The power conferred by s 48 recognises the national character of this Court. The factors which the Court is entitled to take into account in considering whether one city is more appropriate than another for interlocutory hearings or for the trial itself are numerous. The Court must weigh those factors in each case. Residence of parties and of witnesses, expense to parties, the place where the cause of action arose and the convenience of the Court itself are some of the factors that may be relevant in particular circumstances.
The balance of convenience will generally be a relevant consideration, but not necessarily determinative of each case. A party commences a proceeding by filing an application in a particular registry of the Court. If that party or another party wishes to have the proceeding conducted or continued in another place he may apply to the Court for an order under s 48 or O 10, r 1(2)(f) or O 30, r 6 as the case may be. There is no onus of proof in the strict sense to be discharged by the party seeking to conduct or continue the proceedings elsewhere. It should be noted that the Court may exercise its powers under O 30, r 6 either on the application of a party or of its own motion. The Court must, however, be satisfied, after considering all relevant matters, that there is sound reason to direct that the proceeding be conducted or continued elsewhere. Its starting point is that the proceeding has been commenced at a particular place. Why should it be changed? On the one hand, if the party who commenced the proceeding chose that place capriciously the Court would be justified in giving no weight to the choice of place. At the other end of the scale, a proceeding may have continued for some time at the place of commencement with many steps having been taken there, for example, filing of pleadings and affidavits, discovery and inspection. Due weight would be given by the Court to such matters before directing that the proceeding should continue at a different place.
The balance of convenience is important, but its weight must vary from case to case. Ultimately the test is: where can the case be conducted or continued most suitably bearing in mind the interests of all the parties, the ends of justice in the determination of the issues between them, and the most efficient administration of the Court. It cannot and should not, in our opinion, be defined more closely or precisely.

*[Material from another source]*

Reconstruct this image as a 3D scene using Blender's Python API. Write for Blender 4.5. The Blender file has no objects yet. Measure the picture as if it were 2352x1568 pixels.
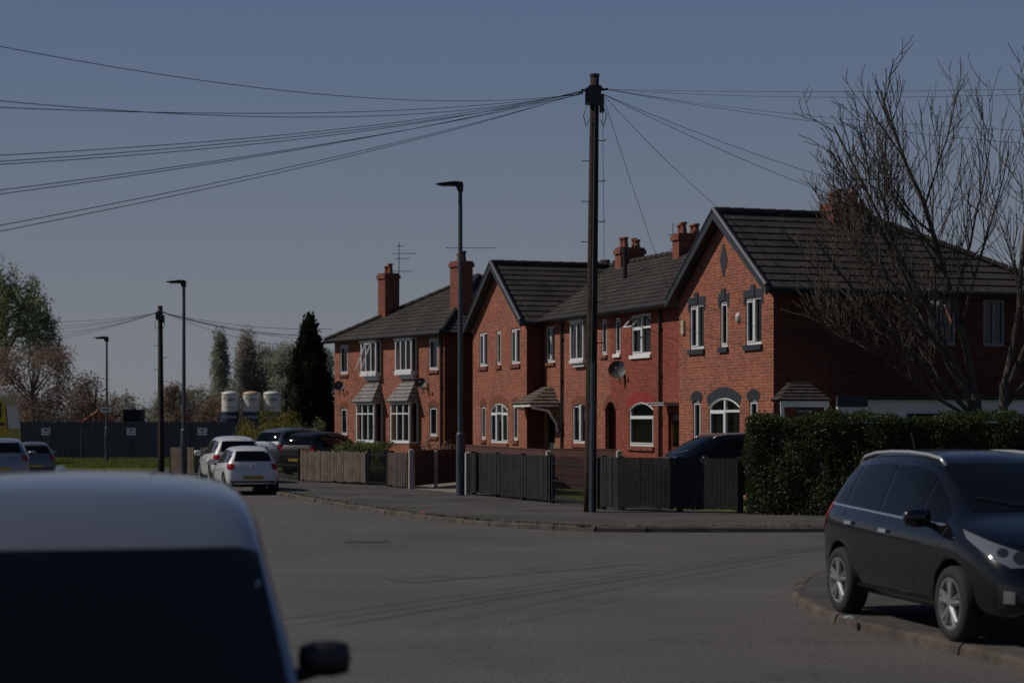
import bpy, bmesh, math, random
from mathutils import Vector, Matrix, Euler
from mathutils.bvhtree import BVHTree
from mathutils.geometry import tessellate_polygon
random.seed(7)
SC=bpy.context.scene
COL=SC.collection
R=math.radians
# ------------------------------------------------------------------ materials
MATS={}
def mat(name,col,rough=.7,metal=0,var=0,vscale=3,bump=0,bscale=30,spec=.5,coat=0):
    if name in MATS: return MATS[name]
    m=bpy.data.materials.new(name); m.use_nodes=True
    nt=m.node_tree; N=nt.nodes; L=nt.links
    b=N['Principled BSDF']
    b.inputs['Base Color'].default_value=(*col,1)
    b.inputs['Roughness'].default_value=rough
    b.inputs['Metallic'].default_value=metal
    b.inputs['Specular IOR Level'].default_value=spec
    b.inputs['Coat Weight'].default_value=coat
    b.inputs['Coat Roughness'].default_value=.03
    tc=N.new('ShaderNodeTexCoord')
    if var:
        n=N.new('ShaderNodeTexNoise'); n.inputs['Scale'].default_value=vscale; n.inputs['Detail'].default_value=6; n.inputs['Roughness'].default_value=.65
        L.new(tc.outputs['Object'],n.inputs['Vector'])
        r=N.new('ShaderNodeMapRange'); r.inputs[1].default_value=.3; r.inputs[2].default_value=.7; r.inputs[3].default_value=1-var; r.inputs[4].default_value=1+var
        L.new(n.outputs[0],r.inputs[0])
        mx=N.new('ShaderNodeVectorMath'); mx.operation='SCALE'; mx.inputs[0].default_value=col
        L.new(r.outputs[0],mx.inputs['Scale']); L.new(mx.outputs[0],b.inputs['Base Color'])
    if bump:
        n2=N.new('ShaderNodeTexNoise'); n2.inputs['Scale'].default_value=bscale; n2.inputs['Detail'].default_value=4
        L.new(tc.outputs['Object'],n2.inputs['Vector'])
        bp=N.new('ShaderNodeBump'); bp.inputs['Strength'].default_value=bump; bp.inputs['Distance'].default_value=.02
        L.new(n2.outputs[0],bp.inputs['Height']); L.new(bp.outputs[0],b.inputs['Normal'])
    MATS[name]=m
    return m
def brickmat(name,c1,c2,cm,bw,rh,mortar,dirt=.16,rough=.85,bump=.4,cell=.12):
    if name in MATS: return MATS[name]
    m=bpy.data.materials.new(name); m.use_nodes=True; MATS[name]=m
    nt=m.node_tree;N=nt.nodes;L=nt.links;b=N['Principled BSDF']
    b.inputs['Roughness'].default_value=rough; b.inputs['Specular IOR Level'].default_value=.2
    tc=N.new('ShaderNodeTexCoord')
    t=N.new('ShaderNodeTexBrick'); t.inputs['Scale'].default_value=1; t.inputs['Brick Width'].default_value=bw; t.inputs['Row Height'].default_value=rh
    t.inputs['Mortar Size'].default_value=mortar; t.inputs['Mortar Smooth'].default_value=.2; t.inputs['Color1'].default_value=(*c1,1); t.inputs['Color2'].default_value=(*c2,1); t.inputs['Mortar'].default_value=(*cm,1)
    t.inputs['Bias'].default_value=-.1
    L.new(tc.outputs['UV'],t.inputs['Vector'])
    n=N.new('ShaderNodeTexNoise'); n.inputs['Scale'].default_value=.8; n.inputs['Detail'].default_value=8; n.inputs['Roughness'].default_value=.6
    L.new(tc.outputs['UV'],n.inputs['Vector'])
    r=N.new('ShaderNodeMapRange'); r.inputs[1].default_value=.3; r.inputs[2].default_value=.7; r.inputs[3].default_value=1-dirt; r.inputs[4].default_value=1+dirt
    L.new(n.outputs[0],r.inputs[0])
    mp=N.new('ShaderNodeMapping'); mp.inputs['Scale'].default_value=(4.4,13.3,1); L.new(tc.outputs['UV'],mp.inputs['Vector'])
    n3=N.new('ShaderNodeTexNoise'); n3.inputs['Scale'].default_value=1.1; n3.inputs['Detail'].default_value=1
    L.new(mp.outputs[0],n3.inputs['Vector'])
    r3=N.new('ShaderNodeMapRange'); r3.inputs[1].default_value=.3; r3.inputs[2].default_value=.7; r3.inputs[3].default_value=1-cell*2; r3.inputs[4].default_value=1+cell*2
    L.new(n3.outputs[0],r3.inputs[0])
    mm=N.new('ShaderNodeMath'); mm.operation='MULTIPLY'; L.new(r.outputs[0],mm.inputs[0]); L.new(r3.outputs[0],mm.inputs[1])
    mx=N.new('ShaderNodeVectorMath'); mx.operation='SCALE'; L.new(t.outputs['Color'],mx.inputs[0]); L.new(mm.outputs[0],mx.inputs['Scale'])
    L.new(mx.outputs[0],b.inputs['Base Color'])
    bp=N.new('ShaderNodeBump'); bp.inputs['Strength'].default_value=bump; bp.inputs['Distance'].default_value=.01; bp.invert=True
    L.new(t.outputs['Fac'],bp.inputs['Height']); L.new(bp.outputs[0],b.inputs['Normal'])
    return m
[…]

8 In Mortimer v Opes Prime Stockbroking Ltd (administrators appointed) (in liquidation) [2009] FCA 227 (Mortimer) McKerracher J at [15]-[16] provided a convenient summary of the applicable principles:
15 The appropriate principles arising in this motion are not controversial. The relevant principles presently arising, in my view are these:
• There must be sound reason to direct that the proceeding be conducted or continued elsewhere. If the party commencing the proceeding chose the place capriciously the Court would be justified in giving no weight to the choice of place. The balance of convenience is important but its weight must vary from case to case. What needs to be ascertained is where the case can be conducted or continued most suitably bearing in mind the interests of the parties, the ends of justice and determination of the issues between them, and the most efficient administration of the Court (National Mutual Holdings Pty Ltd v The Sentry Corporation (1988) 19 FCR 155 at 162).
• The location of parties and witnesses, the place where the cause of action arose and the convenience of the Court are all factors (National Mutual 19 FCR 155 at 162, Wang v Australian China Marketing Co Pty Ltd [2001] FCA 13 at [21], Aquila Resources Ltd v Pasminco Ltd [2004] FCA 39 at [27]-[34] and [42]-[43].
• Typically there is no factor that is determinative but rather it is necessary to weigh all the relevant factors that might connect the proceedings to one jurisdiction or the other (Australian Competition and Consumer Commission v Fila Sport Oceania Pty Ltd [2003] FCA 430 at [19]).
• The national character of the Court including its capacity to make flexible arrangements for the taking of evidence and the receipt of submissions is relevant. (Australian Competition and Consumer Commission v Virgin Mobile Australia Pty Ltd [2002] FCA 1239).
• The question of which District Registry should conduct the proceedings does not raise matters of high principle. Essentially it is a matter of case management and proper recognition of the legitimate interests of each of the parties reflected in the balance of convenience as between them and the convenience of the Court and any economies and efficiencies which may attach to one choice or the other (Lamb v Hog's Breath Company Pty Ltd (No 1) [2007] FCA 49).
• There may be flexibility - one Registry could conduct pre-trial management while allocating the trial to a judge in another Registry (Hog's Breath at [10]).
• There is no burden of proof governing the exercise of the discretion in s 48 of the Act (National Mutual 19 FCR 155 at 162).
• The existence of related proceedings which may be case managed jointly may be important (Wyllie Group Pty Ltd [2000] FCA 1382 at [14]-[19]).
16 Factors which may be relevant for consideration include:
• the residence of the parties, the residence of the witnesses, the expense and prejudice likely to the respective parties, the likelihood of delay being a significant consideration, whether there is, in respect of the competing suggestions as to venue, any possibility of an interference with a fair trial of the hearing, the balance of convenience in regard to all considerations (Jacobs v Claudius Enterprises Pty Ltd [1985] ATPR 40-511).